Ce livre est un manifeste qui devrait me plaire, puisqu'il promeut la littérature du voyage. Sauf que le manifeste en question est un tissu d'âneries, si bien qu'il dessert la cause du récit de voyage. A le lire, on a plus envie de se désolidariser de ce type de littérature que de signer le manifeste.
L'auteur de l'introduction-manifeste n'est autre que Michel le Bris, un des signataire du livre et l'organisateur du festival Etonnants voyageurs de Saint-Malo.
Pour résumer, le Bris dénonce la littérature française, à laquelle il trouve trois fléaux : l'idéologie, le moi, et le formalisme. Pour la revivifier, il faut une « littérature voyageuse » sans idéologie, sans moi et sans forme.

Comme il sent bien que tout cela ne va nulle part, il invente des notions sans consistance mais qui fonctionnent comme une langue de bois que l'on peut faire tourner dans le vide ; il parle de « grand dehors » par opposition aux « petits moi ». Il appelle de ses voeux des choses comme une « écriture-monde », une « écriture du réel ».

De même qu'une candidate à une élection de 2007 assommait l'intelligence des Français en leur lançant des slogans du type : « La France présidente », de même, le Bris cherche à les endormir avec des bricolages marketing, comme « désir de liberté », « désir de monde ». Cela vous a des airs de « Désir d'avenir », de « Bouge la France », ou de n'importe quelle trouvaille d'un communiquant quelconque. Courant littéraire, émission de télévision, parti politique, tous usent du même ramage, aujourd'hui.

Le Bris n'est pas un solitaire. Il aime regrouper les gens, et franchement, pourquoi pas ? Cela me paraît plutôt sympathique, comme personnalité. Il a alors appelé à la rescousse une grosse dizaine d'écrivains pour participer à ce livre manifeste. Ils se sont dit « pourquoi pas ? » le Bris écrit que ce qui les unit, c'est « la conviction que toute littérature vivante se doit d'être peu ou prou voyageuse, aventureuse, ouverte sur le monde. »
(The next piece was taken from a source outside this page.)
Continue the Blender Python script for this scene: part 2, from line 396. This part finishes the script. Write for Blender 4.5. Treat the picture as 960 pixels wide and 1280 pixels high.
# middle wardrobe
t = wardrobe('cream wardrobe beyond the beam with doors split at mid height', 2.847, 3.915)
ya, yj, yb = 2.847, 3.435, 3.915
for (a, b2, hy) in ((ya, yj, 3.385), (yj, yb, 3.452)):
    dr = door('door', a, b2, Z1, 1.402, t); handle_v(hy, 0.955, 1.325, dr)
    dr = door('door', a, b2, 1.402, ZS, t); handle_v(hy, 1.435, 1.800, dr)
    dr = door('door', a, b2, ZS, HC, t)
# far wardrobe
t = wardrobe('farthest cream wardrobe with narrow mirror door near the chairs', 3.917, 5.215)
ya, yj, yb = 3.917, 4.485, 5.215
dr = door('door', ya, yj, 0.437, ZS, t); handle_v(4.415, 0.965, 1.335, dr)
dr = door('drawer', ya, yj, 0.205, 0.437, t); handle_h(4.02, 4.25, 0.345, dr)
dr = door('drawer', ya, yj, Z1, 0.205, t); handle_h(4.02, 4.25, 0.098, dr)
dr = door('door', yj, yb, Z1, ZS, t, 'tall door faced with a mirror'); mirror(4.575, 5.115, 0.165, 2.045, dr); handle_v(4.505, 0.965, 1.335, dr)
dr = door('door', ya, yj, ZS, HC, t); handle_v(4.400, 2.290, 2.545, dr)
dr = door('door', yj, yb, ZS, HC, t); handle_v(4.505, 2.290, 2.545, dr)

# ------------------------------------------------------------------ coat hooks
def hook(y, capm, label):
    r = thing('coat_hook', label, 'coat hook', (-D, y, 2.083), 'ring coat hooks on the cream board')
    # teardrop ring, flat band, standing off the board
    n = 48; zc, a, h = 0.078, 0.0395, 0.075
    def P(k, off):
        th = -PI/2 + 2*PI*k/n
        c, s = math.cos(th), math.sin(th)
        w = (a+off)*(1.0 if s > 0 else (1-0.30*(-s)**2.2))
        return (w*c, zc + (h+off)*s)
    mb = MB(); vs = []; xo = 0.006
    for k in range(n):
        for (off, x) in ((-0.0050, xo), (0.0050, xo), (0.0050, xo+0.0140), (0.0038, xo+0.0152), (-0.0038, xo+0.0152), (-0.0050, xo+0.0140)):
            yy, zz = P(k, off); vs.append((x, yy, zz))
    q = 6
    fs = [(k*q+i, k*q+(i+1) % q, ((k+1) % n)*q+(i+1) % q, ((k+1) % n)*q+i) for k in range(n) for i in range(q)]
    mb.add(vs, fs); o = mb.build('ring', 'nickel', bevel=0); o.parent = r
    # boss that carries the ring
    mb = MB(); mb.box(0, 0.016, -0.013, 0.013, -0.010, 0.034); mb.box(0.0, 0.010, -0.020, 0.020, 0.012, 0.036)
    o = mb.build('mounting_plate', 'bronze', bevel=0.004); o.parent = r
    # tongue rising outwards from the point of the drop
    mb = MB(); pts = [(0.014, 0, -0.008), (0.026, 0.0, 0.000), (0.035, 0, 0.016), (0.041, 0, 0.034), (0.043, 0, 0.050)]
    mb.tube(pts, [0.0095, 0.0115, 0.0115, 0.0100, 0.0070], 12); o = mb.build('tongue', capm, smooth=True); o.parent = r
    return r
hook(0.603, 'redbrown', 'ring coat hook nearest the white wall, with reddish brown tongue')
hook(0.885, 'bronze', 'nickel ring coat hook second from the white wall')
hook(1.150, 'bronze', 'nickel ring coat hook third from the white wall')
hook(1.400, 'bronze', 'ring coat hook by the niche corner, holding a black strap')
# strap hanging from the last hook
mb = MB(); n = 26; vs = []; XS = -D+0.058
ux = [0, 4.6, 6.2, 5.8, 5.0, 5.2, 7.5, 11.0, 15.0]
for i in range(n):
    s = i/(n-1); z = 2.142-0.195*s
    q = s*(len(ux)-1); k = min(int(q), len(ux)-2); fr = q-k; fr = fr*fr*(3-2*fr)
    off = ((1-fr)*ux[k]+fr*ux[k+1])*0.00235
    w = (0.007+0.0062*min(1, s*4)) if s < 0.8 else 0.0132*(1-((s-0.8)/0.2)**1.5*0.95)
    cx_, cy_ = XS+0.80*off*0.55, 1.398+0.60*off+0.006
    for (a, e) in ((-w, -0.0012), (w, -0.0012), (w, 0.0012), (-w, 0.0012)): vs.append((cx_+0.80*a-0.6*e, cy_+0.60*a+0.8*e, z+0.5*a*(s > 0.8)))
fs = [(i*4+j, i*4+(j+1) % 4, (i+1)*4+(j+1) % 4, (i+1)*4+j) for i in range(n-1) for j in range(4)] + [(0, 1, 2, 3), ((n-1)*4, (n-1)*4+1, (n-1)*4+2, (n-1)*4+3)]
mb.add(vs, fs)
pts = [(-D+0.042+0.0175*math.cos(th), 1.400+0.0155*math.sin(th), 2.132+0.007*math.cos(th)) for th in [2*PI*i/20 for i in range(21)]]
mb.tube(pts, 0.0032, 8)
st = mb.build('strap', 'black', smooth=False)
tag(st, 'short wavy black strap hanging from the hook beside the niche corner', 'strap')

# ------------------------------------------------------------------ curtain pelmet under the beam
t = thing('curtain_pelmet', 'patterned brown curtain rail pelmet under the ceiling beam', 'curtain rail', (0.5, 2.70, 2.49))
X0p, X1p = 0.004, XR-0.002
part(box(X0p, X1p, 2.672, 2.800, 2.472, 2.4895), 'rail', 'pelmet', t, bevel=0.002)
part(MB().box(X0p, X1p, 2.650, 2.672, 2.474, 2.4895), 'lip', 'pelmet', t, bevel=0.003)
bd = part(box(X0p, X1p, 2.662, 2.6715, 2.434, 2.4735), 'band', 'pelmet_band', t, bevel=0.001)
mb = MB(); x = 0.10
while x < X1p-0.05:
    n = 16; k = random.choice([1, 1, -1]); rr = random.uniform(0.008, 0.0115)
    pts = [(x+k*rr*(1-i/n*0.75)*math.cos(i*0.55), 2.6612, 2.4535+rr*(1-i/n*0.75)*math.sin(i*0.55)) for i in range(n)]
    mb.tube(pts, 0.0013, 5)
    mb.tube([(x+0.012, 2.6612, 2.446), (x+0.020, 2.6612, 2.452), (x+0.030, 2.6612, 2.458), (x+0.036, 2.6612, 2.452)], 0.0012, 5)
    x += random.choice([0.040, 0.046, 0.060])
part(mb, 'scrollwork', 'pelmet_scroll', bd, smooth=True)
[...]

A-t-on déjà vu une littérature fermée sur le monde ? Si oui, alors la définition que l'on se fait du mot « monde » doit être singulièrement ténue. Bref, tout cela, c'est bel et bien n'importe quoi, ce serait à jeter aux cabinets, sauf qu'on ne le peut pas.

Car à côté de l'écriture, il y a la société. Et Michel le Bris est un as de la société. Il sait regrouper les gens, il sait diriger, il sait créer des structures et il sait comment en faire parler. C'est ainsi que son festival « Etonnants voyageurs » s'est imposé comme un des plus vivant de France. J'y suis allé une fois, et je peux témoigner que c'est un événement formidable.

Vous connaissez l'âme humaine aussi bien que moi, vous savez ce qui suit : personne ne peut se permettre de dire à Michel le Bris que ce qu'il écrit est atroce, qu'il raconte des billevesées. C'est la tragédie des chefs de clan, des patronnes de salons ; ils sont tellement utiles qu'on n'ose rien leur dire. Imaginez qu'il soit fâché contre vous, ce serait déplorable, alors que si c'est votre allié il peut vous aider : avec son entregent, sa générosité, son pouvoir médiatique, il pourrait vous aider très facilement à sortir d'une mauvaise passe. Et vous vous l'alièneriez pour si peu ? Au fond, qu'est-ce que cela vous fait, qu'il publie ses textes ici et là, quel mal cela fait-il ?

Et puis il y a la force aveugle des médias. Des expressions comme « désir de monde », « littérature voyageuse », ça parle aux médias, c'est même calibré pour eux. Aucune pensée derrière ces mots, aucune définition, rien qui retienne ou qui freine l'intense souffle de la parole médiatique qui s'auto-produit et s'auto-évalue selon les effets produits, jamais selon la pertinence interne des discours.
Et moi, qui cherche à étudier la littérature du voyage, je suis dans l'obligation de m'appuyer ce type de prose. La prose du vide, de la formule qui fait mouche ou pas, la prose du ressentiment. Une prose qui galvaude terriblement le mot « voyage » et le mot « littérature ».